Now, Therefore, for good and valuable consideration, the receipt and sufficiency of which is hereby acknowledged, Lender and Borrower hereby agree as follows:

1. Amendment of Terms. Borrower and Lender desire to modify, renew and/or extend the Note by amending the terms thereof as follows, to be effective from and after the date hereof:

The Maturity Date of the Note, at which time all unpaid principal, accrued interest and other charges, fees and expenses shall be due and payable in full, shall be September 7, 2017.
Interest shall accrue on the outstanding principal balance of the Note, based on the actual number of days elapsed over an assumed year of 365 days, at the rate per annum equal to the JP Morgan Chase Co. Prime, adjusted daily, with a floor rate of 4.50%.

Borrower shall make payments on the Note as follows
Interest due quarterly beginning December 7, 2016.
Principal and all outstanding interest due and payable at maturity.

2. Acknowledgements and Waivers of Borrower. Borrower acknowledges that it has no defense to repayment of the Note in full and Borrower further acknowledges that it is not aware of any claim or cause of action it currently has against Lender. Borrower hereby fully, finally and forever releases Lender from and against any and all claims Borrower has or may have against Lender directly or indirectly arising out of the negotiation, closing or administration of the loan evidenced by the Note or directly or indirectly arising out of the negotiation or execution of this Agreement. Borrower further acknowledges and agrees that any other waivers of rights or defenses contained in the Note or any of the Security Documents shall remain in full force and effect and are hereby remade and affirmed as if set forth in full herein.
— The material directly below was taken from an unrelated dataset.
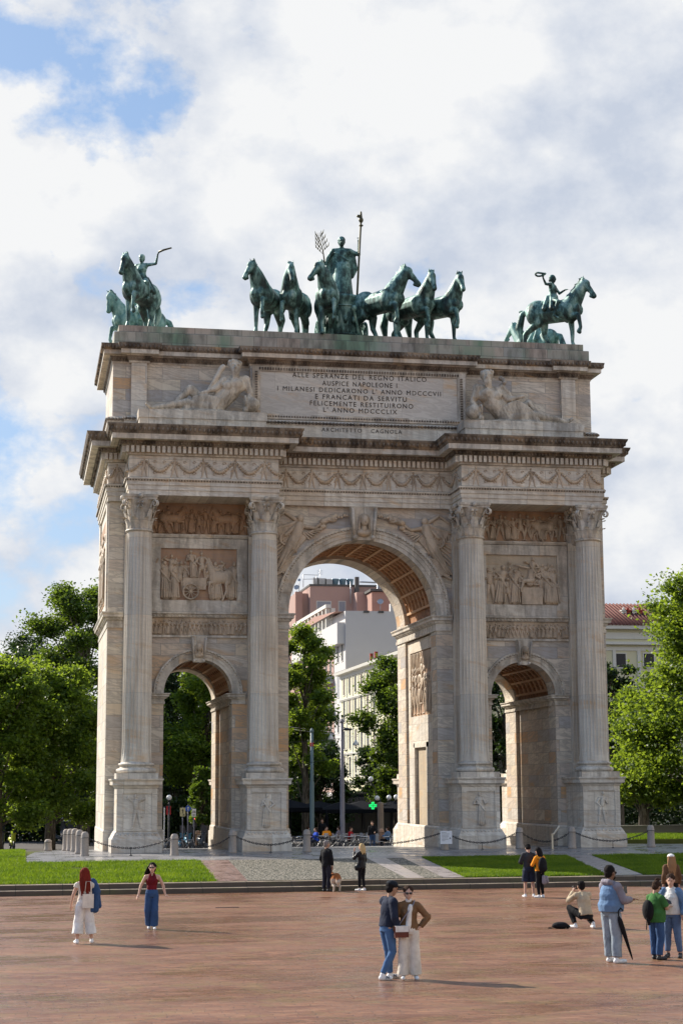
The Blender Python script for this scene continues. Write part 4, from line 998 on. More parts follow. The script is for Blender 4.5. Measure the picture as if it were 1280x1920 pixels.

3. No Novation.  Lender and Borrower specifically agree that this Agreement represents a continuation and modification of credit previously extended and is not intended to constitute a novation. Except as expressly modified or amended herein, all of the terms and conditions of the Note, Loan Agreement, and any other Security Documents shall remain in full force and effect.

4. LATE CHARGE AND DEFAULT RATE OF INTEREST. IF ANY PAYMENT DUE UNDER THE NOTE, AS AMENDED HEREBY, IS NOT RECEIVED BY LENDER WITHIN 20 DAYS OF THE DATE IT IS DUE,THEN A LATE CHARGE OF 3.00% MAY BE CHARGED BY THE LENDER. UPON MATURITY OF THE NOTE, WHETHER BY ACCELERATION OR OTHERWISE, OR UPON THE OCCURRENCE OF AN EVENT OF DEFAULT UNDER THE NOTE, IN ADDITION TO ANY AND ALL OTHER REMEDIES TO WHICH THE LENDER MAY BE ENTITLED, THE APPLICABLE RATE OF INTEREST ON THIS NOTE SHALL BE INCREASED TO 5.00% PER ANNUM IN EXCESS OF THE RATE SET FORTH IN PARAGRAPH 1, ABOVE.

IN WITNESS WHEREOF, the parties hereto have executed this Agreement as of the date first set forth above

LENDER                             BANKERS' BANK OF KENTUCKY
By  /s/ John B. Clark                       
     John B. Clark, President


BORROWER                           PREMIER FINANCIAL BANCORP, INC.